Written instruction: Below is a listing. Return the lines from the one that contains "Build this scene" to the one that contains "XP = -2.611", both ends included, verbatim and with no pictures.

>> begin Material

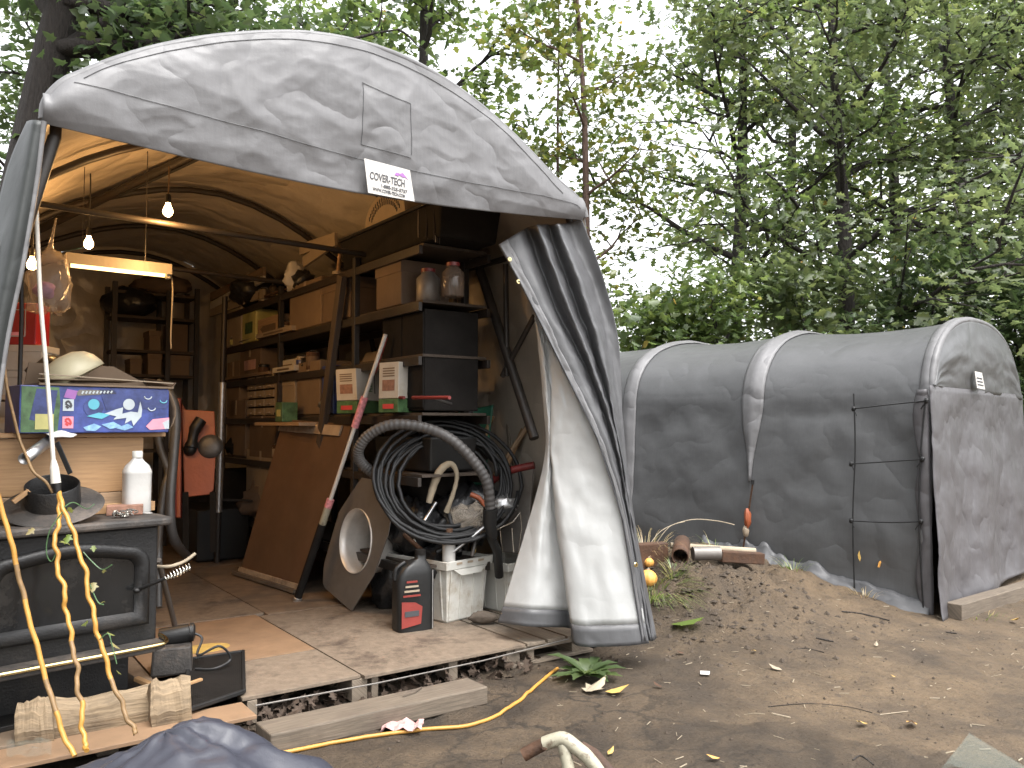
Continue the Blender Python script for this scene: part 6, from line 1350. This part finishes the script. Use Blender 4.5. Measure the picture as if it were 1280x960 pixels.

>> end Material
>> begin Material

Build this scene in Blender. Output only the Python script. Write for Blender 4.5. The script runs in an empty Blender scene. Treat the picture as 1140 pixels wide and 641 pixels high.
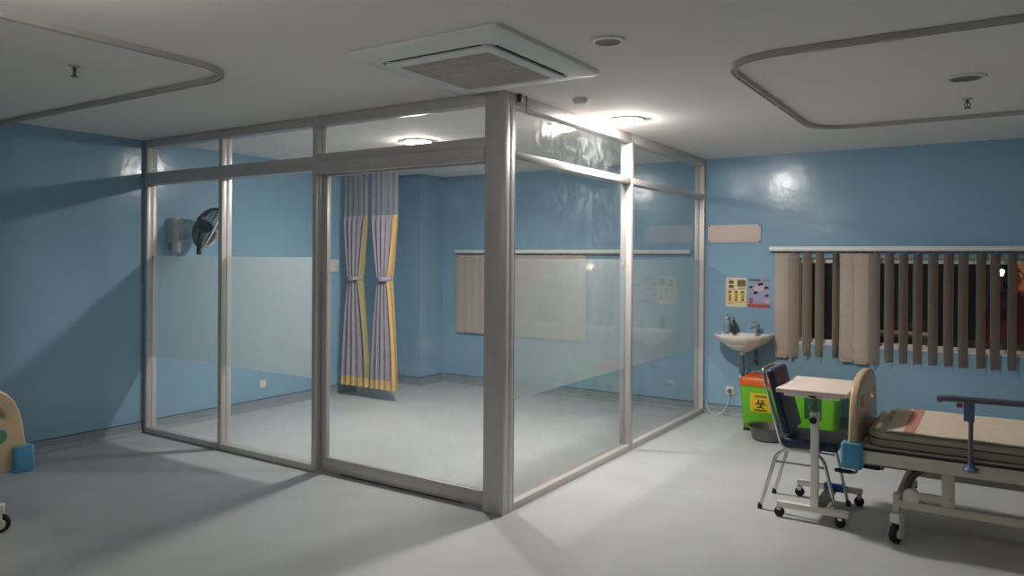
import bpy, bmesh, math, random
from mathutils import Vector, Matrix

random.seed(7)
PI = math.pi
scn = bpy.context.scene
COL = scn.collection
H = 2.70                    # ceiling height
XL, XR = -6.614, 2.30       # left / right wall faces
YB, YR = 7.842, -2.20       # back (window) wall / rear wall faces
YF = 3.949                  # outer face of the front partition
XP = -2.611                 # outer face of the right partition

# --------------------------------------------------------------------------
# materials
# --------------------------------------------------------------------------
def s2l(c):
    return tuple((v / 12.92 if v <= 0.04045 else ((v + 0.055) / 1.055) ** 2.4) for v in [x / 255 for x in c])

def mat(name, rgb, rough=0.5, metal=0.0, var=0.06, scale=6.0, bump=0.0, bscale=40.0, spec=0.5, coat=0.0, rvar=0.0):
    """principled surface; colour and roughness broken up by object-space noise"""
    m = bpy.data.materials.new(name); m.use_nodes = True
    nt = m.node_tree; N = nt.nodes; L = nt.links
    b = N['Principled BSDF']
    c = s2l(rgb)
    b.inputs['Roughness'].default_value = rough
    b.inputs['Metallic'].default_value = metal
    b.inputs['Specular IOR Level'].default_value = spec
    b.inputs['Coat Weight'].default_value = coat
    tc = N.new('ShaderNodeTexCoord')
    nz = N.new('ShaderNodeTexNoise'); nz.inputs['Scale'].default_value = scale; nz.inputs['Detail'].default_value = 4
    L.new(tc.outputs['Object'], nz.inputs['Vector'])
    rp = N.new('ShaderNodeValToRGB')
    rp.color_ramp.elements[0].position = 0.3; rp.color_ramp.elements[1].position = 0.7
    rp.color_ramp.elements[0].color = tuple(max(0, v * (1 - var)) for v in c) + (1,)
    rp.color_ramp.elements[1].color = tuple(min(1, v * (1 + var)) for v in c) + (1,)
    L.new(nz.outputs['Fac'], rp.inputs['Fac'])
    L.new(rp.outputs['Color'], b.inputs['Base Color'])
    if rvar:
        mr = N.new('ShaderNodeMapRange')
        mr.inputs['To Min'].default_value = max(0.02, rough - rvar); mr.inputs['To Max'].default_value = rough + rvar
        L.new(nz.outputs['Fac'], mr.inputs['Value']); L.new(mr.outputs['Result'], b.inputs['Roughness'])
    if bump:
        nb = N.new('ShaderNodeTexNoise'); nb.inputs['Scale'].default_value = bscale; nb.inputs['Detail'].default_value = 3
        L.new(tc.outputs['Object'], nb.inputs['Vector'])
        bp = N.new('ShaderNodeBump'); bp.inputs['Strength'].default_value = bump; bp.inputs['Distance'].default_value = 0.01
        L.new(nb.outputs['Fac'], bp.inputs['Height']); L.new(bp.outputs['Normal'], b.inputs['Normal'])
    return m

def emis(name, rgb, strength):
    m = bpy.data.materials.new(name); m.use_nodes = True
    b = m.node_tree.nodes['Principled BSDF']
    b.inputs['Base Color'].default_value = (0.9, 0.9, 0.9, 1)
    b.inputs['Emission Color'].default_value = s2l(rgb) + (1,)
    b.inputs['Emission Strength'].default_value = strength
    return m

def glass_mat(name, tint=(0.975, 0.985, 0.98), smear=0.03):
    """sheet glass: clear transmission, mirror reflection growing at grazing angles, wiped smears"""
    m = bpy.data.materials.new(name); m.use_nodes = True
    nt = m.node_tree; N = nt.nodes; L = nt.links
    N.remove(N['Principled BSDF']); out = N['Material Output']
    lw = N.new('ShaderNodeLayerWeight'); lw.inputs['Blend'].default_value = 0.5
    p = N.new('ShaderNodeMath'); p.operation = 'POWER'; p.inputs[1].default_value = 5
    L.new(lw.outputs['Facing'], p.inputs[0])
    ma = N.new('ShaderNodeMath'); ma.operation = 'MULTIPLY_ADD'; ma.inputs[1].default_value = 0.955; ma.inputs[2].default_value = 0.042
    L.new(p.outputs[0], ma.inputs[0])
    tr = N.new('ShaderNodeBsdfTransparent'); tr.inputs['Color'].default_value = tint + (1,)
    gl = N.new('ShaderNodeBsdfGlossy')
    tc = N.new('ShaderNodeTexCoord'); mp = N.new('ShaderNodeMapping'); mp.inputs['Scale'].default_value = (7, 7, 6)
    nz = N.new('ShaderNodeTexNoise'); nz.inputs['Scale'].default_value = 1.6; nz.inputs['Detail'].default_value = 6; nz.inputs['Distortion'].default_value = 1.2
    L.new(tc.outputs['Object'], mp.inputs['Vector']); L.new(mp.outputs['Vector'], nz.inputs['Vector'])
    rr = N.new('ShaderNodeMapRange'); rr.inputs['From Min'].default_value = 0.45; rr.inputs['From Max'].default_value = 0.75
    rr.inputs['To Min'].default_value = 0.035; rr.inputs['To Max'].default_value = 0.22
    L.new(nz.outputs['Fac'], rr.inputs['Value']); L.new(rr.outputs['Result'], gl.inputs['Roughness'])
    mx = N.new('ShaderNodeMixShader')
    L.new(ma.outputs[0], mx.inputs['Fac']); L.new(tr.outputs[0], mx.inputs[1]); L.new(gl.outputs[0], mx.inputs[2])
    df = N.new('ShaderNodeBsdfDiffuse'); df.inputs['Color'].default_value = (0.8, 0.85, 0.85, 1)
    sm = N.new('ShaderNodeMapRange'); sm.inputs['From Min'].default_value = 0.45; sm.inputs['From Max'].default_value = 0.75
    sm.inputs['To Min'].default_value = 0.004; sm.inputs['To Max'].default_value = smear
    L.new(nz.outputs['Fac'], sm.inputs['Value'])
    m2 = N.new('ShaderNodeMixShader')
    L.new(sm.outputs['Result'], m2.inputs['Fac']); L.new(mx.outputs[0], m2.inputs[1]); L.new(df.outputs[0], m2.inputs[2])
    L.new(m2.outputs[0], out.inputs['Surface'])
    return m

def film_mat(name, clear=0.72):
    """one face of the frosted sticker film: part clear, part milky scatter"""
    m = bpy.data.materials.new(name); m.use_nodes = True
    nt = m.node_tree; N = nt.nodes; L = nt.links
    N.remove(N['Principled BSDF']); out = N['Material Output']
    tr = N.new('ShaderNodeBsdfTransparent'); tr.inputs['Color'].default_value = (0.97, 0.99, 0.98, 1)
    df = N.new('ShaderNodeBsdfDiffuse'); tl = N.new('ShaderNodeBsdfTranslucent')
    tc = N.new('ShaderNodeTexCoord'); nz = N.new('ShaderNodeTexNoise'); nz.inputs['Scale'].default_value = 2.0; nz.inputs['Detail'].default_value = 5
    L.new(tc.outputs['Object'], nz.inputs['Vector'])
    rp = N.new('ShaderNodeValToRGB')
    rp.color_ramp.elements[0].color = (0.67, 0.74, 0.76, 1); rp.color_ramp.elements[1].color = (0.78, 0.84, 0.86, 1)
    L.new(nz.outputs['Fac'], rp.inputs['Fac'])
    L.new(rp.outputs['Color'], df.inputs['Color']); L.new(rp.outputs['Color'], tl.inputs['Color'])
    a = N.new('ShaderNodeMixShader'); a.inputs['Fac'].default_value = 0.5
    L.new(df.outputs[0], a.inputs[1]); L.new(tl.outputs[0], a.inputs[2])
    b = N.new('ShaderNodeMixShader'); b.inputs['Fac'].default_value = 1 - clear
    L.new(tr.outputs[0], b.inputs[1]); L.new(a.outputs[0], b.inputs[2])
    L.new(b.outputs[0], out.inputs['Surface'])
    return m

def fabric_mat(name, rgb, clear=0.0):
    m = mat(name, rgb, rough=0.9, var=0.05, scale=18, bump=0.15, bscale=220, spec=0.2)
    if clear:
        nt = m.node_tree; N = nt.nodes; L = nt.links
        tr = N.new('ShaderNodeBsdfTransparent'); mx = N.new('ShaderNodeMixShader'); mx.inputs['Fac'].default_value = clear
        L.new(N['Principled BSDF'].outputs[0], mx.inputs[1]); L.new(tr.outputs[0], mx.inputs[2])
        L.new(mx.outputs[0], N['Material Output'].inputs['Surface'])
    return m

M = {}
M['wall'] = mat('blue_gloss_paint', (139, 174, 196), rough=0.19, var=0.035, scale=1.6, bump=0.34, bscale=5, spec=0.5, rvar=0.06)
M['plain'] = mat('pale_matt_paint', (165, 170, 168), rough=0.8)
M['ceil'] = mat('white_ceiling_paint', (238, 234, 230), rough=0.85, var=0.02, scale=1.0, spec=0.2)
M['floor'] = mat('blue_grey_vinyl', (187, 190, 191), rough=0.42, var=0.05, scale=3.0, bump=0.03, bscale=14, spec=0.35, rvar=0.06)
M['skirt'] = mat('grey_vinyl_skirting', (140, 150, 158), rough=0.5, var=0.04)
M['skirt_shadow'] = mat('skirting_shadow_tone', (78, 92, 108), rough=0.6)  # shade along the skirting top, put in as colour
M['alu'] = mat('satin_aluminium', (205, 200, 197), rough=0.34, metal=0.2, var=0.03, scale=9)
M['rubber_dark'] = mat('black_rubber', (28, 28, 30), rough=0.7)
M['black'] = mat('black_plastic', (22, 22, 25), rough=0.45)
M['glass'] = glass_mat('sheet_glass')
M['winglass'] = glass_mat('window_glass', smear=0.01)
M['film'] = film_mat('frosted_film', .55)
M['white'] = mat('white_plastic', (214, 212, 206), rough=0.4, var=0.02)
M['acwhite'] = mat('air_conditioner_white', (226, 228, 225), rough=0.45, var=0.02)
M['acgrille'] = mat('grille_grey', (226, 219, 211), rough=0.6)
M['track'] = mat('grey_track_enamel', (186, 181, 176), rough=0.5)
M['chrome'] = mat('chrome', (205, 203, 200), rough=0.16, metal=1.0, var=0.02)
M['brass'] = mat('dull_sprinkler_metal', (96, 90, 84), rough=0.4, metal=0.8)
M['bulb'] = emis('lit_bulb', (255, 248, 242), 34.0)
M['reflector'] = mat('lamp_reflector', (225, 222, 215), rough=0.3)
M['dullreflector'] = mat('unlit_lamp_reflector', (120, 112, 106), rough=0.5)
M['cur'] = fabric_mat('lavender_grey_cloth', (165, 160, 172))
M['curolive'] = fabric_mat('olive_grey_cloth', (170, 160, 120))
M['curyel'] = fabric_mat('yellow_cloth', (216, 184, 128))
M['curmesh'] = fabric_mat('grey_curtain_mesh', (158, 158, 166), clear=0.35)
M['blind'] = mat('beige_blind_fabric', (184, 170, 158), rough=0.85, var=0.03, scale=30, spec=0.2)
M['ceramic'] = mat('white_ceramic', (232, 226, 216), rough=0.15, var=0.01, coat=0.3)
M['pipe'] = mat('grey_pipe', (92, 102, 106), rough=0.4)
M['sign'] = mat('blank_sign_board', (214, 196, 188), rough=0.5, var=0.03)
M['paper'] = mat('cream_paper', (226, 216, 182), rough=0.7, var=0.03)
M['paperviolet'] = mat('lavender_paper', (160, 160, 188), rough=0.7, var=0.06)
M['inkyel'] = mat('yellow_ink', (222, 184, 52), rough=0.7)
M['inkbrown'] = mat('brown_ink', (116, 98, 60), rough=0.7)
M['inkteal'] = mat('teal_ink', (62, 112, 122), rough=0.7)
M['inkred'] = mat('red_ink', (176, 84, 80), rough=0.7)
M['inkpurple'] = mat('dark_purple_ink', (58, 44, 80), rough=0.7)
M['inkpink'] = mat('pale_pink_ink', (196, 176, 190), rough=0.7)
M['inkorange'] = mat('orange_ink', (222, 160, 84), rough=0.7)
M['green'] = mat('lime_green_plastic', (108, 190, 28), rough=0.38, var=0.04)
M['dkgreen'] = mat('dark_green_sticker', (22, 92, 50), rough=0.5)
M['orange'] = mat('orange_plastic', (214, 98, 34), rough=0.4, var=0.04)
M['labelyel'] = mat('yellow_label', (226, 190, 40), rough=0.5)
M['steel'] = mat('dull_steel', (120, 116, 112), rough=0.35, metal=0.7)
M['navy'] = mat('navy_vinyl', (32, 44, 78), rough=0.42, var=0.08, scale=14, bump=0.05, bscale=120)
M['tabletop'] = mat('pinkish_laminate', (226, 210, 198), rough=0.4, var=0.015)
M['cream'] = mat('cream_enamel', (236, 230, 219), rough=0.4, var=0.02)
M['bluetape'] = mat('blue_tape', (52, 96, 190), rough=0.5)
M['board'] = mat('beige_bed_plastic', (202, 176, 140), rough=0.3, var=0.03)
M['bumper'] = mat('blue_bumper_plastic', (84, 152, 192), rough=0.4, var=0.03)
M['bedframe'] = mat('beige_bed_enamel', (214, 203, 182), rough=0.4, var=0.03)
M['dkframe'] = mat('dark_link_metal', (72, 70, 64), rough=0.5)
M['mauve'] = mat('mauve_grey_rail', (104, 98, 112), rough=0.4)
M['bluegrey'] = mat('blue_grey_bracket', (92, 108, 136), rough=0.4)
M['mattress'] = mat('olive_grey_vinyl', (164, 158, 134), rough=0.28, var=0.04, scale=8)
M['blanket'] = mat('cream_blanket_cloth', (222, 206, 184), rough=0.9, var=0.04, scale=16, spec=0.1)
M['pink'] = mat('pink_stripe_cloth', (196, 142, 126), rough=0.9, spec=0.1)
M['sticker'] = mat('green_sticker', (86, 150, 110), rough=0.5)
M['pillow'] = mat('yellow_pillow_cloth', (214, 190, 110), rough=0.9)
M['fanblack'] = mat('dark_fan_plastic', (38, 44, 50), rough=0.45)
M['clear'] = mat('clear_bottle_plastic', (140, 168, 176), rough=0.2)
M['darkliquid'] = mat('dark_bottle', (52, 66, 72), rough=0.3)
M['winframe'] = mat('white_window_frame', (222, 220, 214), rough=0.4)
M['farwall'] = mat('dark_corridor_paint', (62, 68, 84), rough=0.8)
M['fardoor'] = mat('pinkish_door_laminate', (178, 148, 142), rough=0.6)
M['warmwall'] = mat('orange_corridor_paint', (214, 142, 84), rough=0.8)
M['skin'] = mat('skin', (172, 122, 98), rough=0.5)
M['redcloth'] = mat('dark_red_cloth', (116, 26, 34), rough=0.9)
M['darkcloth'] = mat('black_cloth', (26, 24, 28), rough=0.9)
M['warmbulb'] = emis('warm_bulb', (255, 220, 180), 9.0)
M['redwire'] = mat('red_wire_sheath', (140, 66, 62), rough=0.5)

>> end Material
>> begin Material

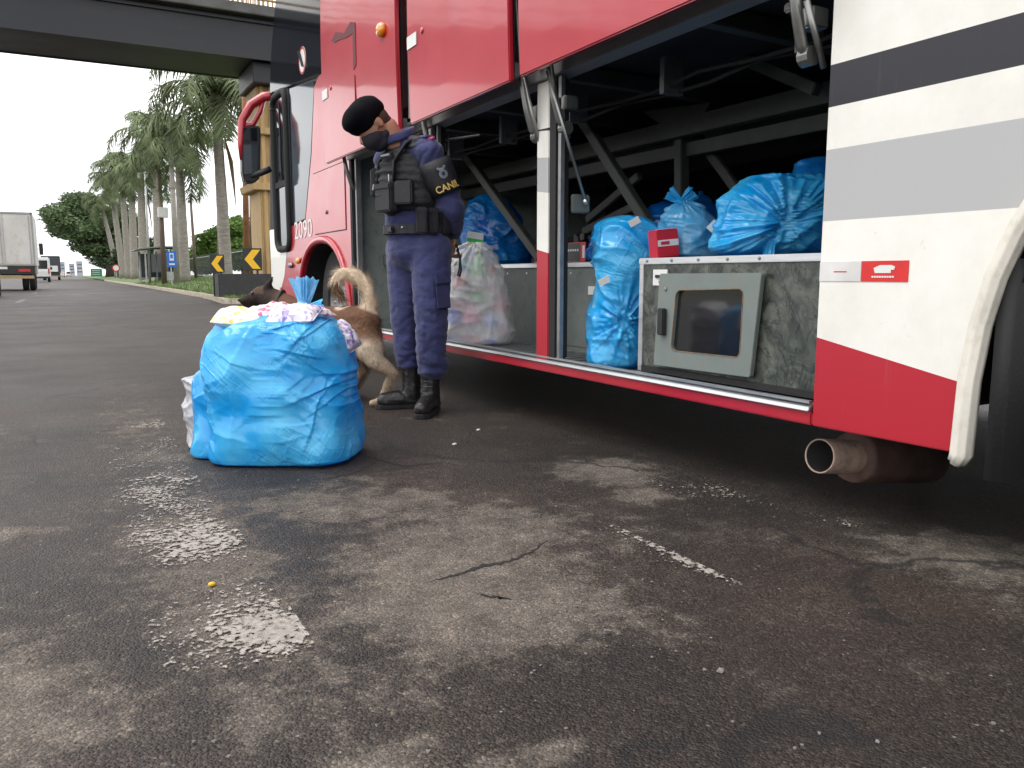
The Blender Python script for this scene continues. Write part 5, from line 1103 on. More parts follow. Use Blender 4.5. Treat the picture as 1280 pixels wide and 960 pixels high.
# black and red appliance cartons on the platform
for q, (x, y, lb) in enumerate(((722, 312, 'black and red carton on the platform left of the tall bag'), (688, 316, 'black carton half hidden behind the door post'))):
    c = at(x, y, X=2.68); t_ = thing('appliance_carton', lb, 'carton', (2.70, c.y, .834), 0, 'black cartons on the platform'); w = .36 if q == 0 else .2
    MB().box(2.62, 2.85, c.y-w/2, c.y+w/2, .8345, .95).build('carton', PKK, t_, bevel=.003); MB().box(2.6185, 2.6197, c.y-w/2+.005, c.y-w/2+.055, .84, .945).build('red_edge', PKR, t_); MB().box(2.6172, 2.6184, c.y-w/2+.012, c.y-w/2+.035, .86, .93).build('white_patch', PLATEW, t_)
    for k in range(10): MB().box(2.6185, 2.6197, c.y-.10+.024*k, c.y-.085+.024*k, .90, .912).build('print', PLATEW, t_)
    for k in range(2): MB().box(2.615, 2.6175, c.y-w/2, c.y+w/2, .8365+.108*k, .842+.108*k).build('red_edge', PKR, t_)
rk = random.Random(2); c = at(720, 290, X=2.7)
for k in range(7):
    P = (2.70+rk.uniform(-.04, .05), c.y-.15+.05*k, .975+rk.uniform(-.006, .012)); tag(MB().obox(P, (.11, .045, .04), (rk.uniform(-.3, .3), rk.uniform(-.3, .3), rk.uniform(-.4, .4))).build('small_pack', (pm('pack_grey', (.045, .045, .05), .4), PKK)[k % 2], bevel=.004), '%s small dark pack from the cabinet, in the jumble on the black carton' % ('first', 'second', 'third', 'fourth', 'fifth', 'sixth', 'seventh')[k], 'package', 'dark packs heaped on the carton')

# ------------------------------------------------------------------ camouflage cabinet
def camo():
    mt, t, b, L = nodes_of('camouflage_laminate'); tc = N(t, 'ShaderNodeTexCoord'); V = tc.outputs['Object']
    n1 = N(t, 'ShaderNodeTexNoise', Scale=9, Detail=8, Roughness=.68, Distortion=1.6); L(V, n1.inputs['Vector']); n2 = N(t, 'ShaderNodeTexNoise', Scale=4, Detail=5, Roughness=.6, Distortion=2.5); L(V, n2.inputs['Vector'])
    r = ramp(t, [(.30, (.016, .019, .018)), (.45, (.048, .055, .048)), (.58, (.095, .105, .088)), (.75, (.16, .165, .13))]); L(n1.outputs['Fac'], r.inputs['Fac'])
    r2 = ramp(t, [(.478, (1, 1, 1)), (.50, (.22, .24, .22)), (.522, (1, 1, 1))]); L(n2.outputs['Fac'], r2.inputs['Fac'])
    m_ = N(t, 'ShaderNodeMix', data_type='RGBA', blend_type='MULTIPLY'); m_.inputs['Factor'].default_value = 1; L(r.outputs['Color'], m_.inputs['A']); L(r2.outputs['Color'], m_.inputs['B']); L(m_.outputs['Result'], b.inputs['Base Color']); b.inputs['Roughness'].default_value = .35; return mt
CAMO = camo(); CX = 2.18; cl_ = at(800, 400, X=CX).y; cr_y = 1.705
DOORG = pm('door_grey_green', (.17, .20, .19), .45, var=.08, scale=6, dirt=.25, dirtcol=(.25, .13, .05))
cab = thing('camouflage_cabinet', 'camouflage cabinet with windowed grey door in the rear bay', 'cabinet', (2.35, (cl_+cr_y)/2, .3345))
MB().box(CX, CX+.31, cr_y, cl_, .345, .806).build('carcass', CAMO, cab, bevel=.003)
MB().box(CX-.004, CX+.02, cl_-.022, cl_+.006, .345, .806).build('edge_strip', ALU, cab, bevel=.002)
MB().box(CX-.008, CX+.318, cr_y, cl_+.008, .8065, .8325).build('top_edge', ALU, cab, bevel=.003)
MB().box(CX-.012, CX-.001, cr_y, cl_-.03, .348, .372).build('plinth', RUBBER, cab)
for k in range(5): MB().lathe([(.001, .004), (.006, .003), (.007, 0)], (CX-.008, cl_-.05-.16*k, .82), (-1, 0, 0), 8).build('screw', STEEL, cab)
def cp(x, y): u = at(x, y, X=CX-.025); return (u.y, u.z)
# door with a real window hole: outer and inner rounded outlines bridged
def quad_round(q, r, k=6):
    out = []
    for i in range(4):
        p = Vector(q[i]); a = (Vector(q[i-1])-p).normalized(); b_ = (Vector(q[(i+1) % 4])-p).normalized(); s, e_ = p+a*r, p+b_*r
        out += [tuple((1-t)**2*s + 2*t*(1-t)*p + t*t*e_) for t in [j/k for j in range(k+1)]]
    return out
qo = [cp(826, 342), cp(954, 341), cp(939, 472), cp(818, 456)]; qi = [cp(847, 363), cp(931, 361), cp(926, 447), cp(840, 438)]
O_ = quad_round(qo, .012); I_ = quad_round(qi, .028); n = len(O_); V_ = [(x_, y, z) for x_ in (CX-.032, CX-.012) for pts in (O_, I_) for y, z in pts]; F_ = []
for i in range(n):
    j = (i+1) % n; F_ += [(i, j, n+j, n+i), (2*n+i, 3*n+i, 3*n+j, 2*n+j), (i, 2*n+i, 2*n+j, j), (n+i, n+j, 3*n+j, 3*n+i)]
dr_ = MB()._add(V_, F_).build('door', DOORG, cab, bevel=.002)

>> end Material

Response:
Build this scene in Blender. Output only the Python script. Write for Blender 4.5. The script runs in an empty Blender scene. Treat the picture as 1140 pixels wide and 641 pixels high.
import bpy, bmesh, math, random
from mathutils import Vector, Matrix

random.seed(7)
PI = math.pi
scn = bpy.context.scene
COL = scn.collection
H = 2.70                    # ceiling height
XL, XR = -6.614, 2.30       # left / right wall faces
YB, YR = 7.842, -2.20       # back (window) wall / rear wall faces
YF = 3.949                  # outer face of the front partition
XP = -2.611                 # outer face of the right partition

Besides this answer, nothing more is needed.